While the support for Druze is heartening and demonstrates that many Israeli Jews at the upper echelons of Zionist institutions have not succumbed to the narrow parochialism that the nation-state law represents, it is itself concerning in a different way. The Druze protest movement and the support for it is predicated on the idea that Druze loyalty and service to the Jewish state should be rewarded in some way, either by amending the nation-state law, crafting a new Basic Law to cover Druze citizens specifically, or allocating funds for a package of special benefits to the Druze sector. Unfortunately, this approach not only fails to solve the problem, but strengthens the fundamental flaw at the heart of the nation-state law itself. Like the nation-state law, the opposition to it based on the exclusion of a loyal minority advances the notion that the state has special obligations to some citizens based on their ethnicity or worldview, rather than universal obligations to all of its citizens. The reason to oppose the nation-state law is not that it leaves out Druze; it is that it leaves out everyone who is not Jewish.

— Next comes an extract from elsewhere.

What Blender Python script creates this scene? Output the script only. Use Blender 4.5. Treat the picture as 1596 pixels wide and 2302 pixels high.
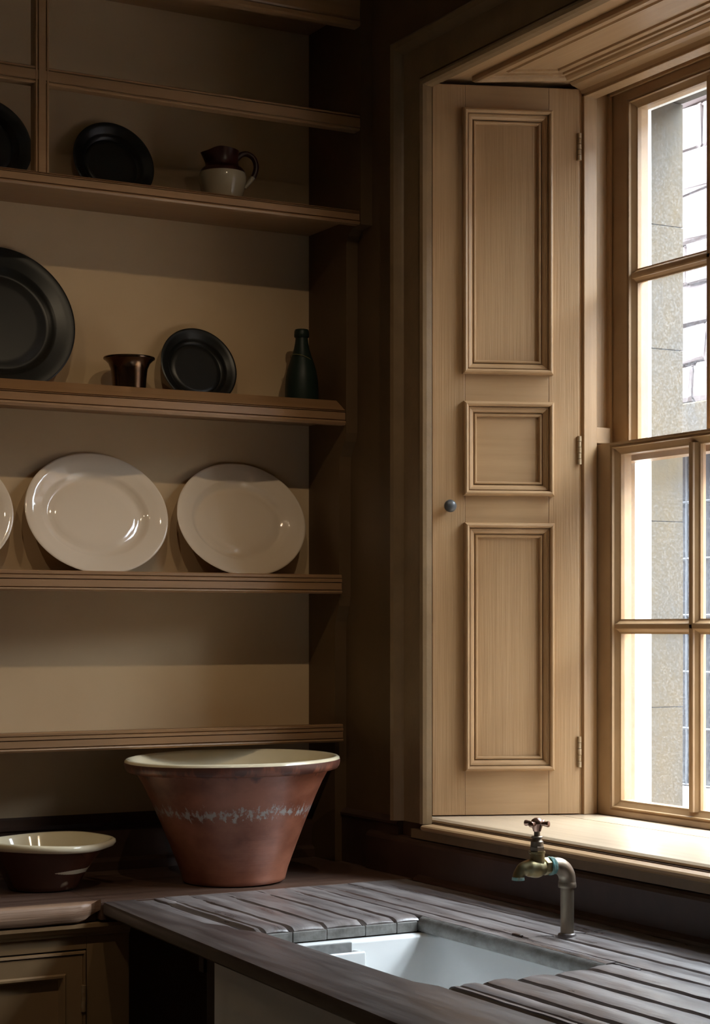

Creating a narrow legislative fix, whatever form it takes, that gives Druze citizens special status and acknowledges their contributions to the state would be to take the nation-state law and expand its parameters rather than address the underlying problem behind it. Is the clause of the law that declares the right to self-determination in Israel unique to the Jewish people objectionable because it casts all non-Jewish citizens as substandard, or is it objectionable because it excludes some Israelis who serve in the IDF? If the latter, then the opposition that focuses solely on Druze and other non-Jewish IDF veterans makes sense. But if it is the former – and that is where my objections to the nation-state law lie – then whether or not an individual or an entire sector performs national service is irrelevant. Democratic states must treat all of their citizens equally, full stop. If Israel wants to pass legislation that differentiates between different classes of citizens based on what they do rather than who they are, then it should do so; many Israelis who are rushing to defend Druze based on their service would probably be ok with putting them on a higher plane than Haredi Jews who do not join in the IDF or perform national service. But creating a hybrid system that privileges one set of people based on ethnic or religious heritage and then carves out space for other ethnicities or religions based on their perceived loyalty is no better than the concept behind the nation-state law in the first place. Using the treatment of Druze as the vehicle to attack the nation-state law is the wrong way to go about protesting it since it concedes the very principle animating it.

None of this is to denigrate Israeli Druze or the burden they have admirably assumed. There is a reason that the security establishment has risen to their defense in such an unbroken display of solidarity. Druze deserve all of the praise that is being heaped upon them, and that they now feel like castoffs who have been used by the Jewish majority should be cause for shame on the part of every Jewish citizen of Israel. But rectifying the nation-state law’s mistreatment of one group while preserving its mistreatment of the others is no solution. The problem with the nation-state law is not that it put Israeli Druze on an unequal footing with Israeli Jews; it is that it put every non-Jewish Israeli on an unequal footing with Israeli Jews.